3 small ideas

No big ideas spring to mind here. It's as though setting this up has instantly resulted in writer's block, crazy given how busy my head is nearly every second of the day.
While I was sitting doing my ten minutes meditation with Tara Brach tonight, trying to focus on her voice and what she was saying in an attempt to be in the moment, and as always having trouble with this because I seem to have trouble breathing when someone tells me to think about it, in one of the seconds where I drifted off I thought about writing this.

Ok to books, seems like a more likely source of ideas. I've just finished The Luminaries and lent it to Rachel. Yesterday she told me Kea had chewed it and the last page had come out and blown off in the wind. Today she sent me a text saying she'd found the page in amongst the seedlings last night all wet and soggy, looking as though it had been up the Hokitika River in some diggers pocket.

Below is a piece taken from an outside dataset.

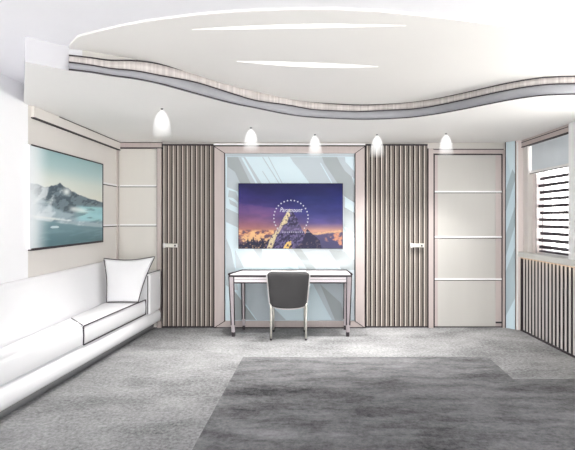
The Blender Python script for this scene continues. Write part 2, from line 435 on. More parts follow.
b.tube([P0+nrm*.003, P0+nrm*.003+Vector((0,0,z1))], .005, 'ink', 6); b.tube([P1+nrm*.003, P1+nrm*.003+Vector((0,0,z1))], .004, 'ink', 6)
b.build('edge_strip', mr)
b = MB(); b.box(P1.x+.002, XR, P1.y-.02, YB, 0, ZC-.001, 'cornerpost'); b.box(P1.x+.004, P1.x+.02, P1.y-.026, P1.y-.02, 0, ZC-.02, 'seam')
struct(b.build('trim_5'), 'blush corner post with a bright white edge right of the mirror strip', 'corner post')

# ---------------------------------------------------------------- right wall: fluting, sill, cornice, window
YS1 = F*XR/224.5
fp = empty('fluted_wall_panel', (XR, 4.4, 0)); tag(fp, 'black and pale fluted vertical slat panelling under the window sill', 'wall panel')
b = MB(); b.box(XR-.018, XR-.001, 2.2, YS1, .0, .868, 'grooveR'); b.box(XR-.045, XR-.001, 2.2, YS1+.012, 0, .012, 'ink'); b.box(XR-.04, XR-.001, YS1, YS1+.012, 0, .868, 'ink'); b.build('backing', fp)
b = MB(); p = .0727; y = YS1-.02
while y > 2.25:
    b.box(XR-.024, XR-.018, y-.029, y, .014, .862, 'slatR'); y -= p
b.build('slats', fp)
b = MB(); b.box(XR-.06, XR-.046, 2.3, YS1-.02, .858, .866, 'glow'); b.build('light_strip', fp)['label'] = 'warm light strip under the sill'
b = MB(); b.box(XR-.065, XR+.24, 2.0, YS1+.06, .87, .93, 'sill', .008)
tag(b.build('window_sill'), 'long pale stone sill on top of the fluted panelling', 'window sill')
b = MB(); b.box(XR-.02, XR+.02, 4.66, 5.64, 2.172, ZC-.001, 'post'); b.box(XR-.024, XR+.02, 4.66, 5.64, 2.166, 2.174, 'ink'); b.box(XR-.024, XR+.02, 4.66, 5.64, ZC-.03, ZC-.022, 'ink')
struct(b.build('trim_6'), 'pale cornice above the window with dark edges', 'cornice')
b = MB(); b.box(XR-.05, XR+.03, 4.25, 4.60, .932, ZC-.001, 'white')
struct(b.build('trim_7'), 'white pier standing on the sill at the right edge of the window', 'pier')

M['pane'] = bpy.data.materials.new('window_glass'); M['pane'].use_nodes = True
nt = M['pane'].node_tree; nt.nodes.clear()
o_ = nt.nodes.new('ShaderNodeOutputMaterial'); mx = nt.nodes.new('ShaderNodeMixShader'); tr = nt.nodes.new('ShaderNodeBsdfTransparent'); gl = nt.nodes.new('ShaderNodeBsdfGlossy')
gl.inputs['Roughness'].default_value = .02; mx.inputs[0].default_value = .06
nt.links.new(tr.outputs[0], mx.inputs[1]); nt.links.new(gl.outputs[0], mx.inputs[2]); nt.links.new(mx.outputs[0], o_.inputs[0])
def window(n, y0, y1, label):
    r = empty('window_%d' % n, (XR+.2, (y0+y1)/2, .93)); struct(r, label, 'window')
    b = MB()
    for q in ((y0,y0+.04,.93,WZ1),(y1-.04,y1,.93,WZ1),(y0,y1,.93,.96),(y0,y1,WZ1-.04,WZ1)): b.box(XR+.17, XR+.23, *q, 'white')
    b.build('window_frame', r)
    b = MB(); b.box(XR+.198, XR+.202, y0+.03, y1-.03, .95, WZ1-.03, 'pane'); b.build('window_pane', r)
window(1, WY0, WY1, 'bright daylit window behind the dark venetian blind')
window(2, 2.0, 3.9, 'wide window on the right wall nearer the viewer')
window(3, -.4, 1.6, 'wide window on the right wall beside the viewer')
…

There are a few kids in my senior histroy class who should be heading to university next year. The school I teach in is a decile 2 and very few students go to university, and in particular very few Maori students. Two of the students I teach that I think should be at university are Maori, both of them will be the first in their families to go to university. They will qualify for a number of scholarships and I believe they do have the ability to achieve at university however I'm not sure they're going to get there. There are just so many obstacles. First, neither of them have enough credits from approved subjects yet, I think they can get these with one on one attention between now and the end of the year and I believe we should do this. I am convinced we need to focus on helping these two get the qualifications they need because I'm also convinced that getting these two girls to university, especially Waikato University, will have an enormous effect on other Maori girls following them.
As well as helping them gain the credits they need they also need to be guided through every step of the way in getting to Hamilton. For families that don't do this it's a unique experience. We all go to university, we get what you do, how it works, but if noone in your family has ever been to university and it isn't something you understand I think it may be a foreign landscape. I sort of feel that if we can get them there there will be enough other young people like them, that the university will know how to mentor and coach them through the early days and months. Well, that's what I'm hoping.
I've been teaching these girls for three years now, and many of the staff feel as I do, a vested interest in helping them get there. Because this is a small school where we know all the students many staff members are taking an interest in getting these girls to Waikato. It's interesting, we treat them almost as public property. We want them to achive for all of us. It's yet another illustration of the way this school is a community, a family. The school believes and lives it's philosophy, kia manawanui; be of a courageous and compassionate heart.

Comments

  1. Hi, this is beautiful, and inspirational. I love it. Just keep on posting and these ideas will keep flowing. Wonderful ideas and views and such an important topic.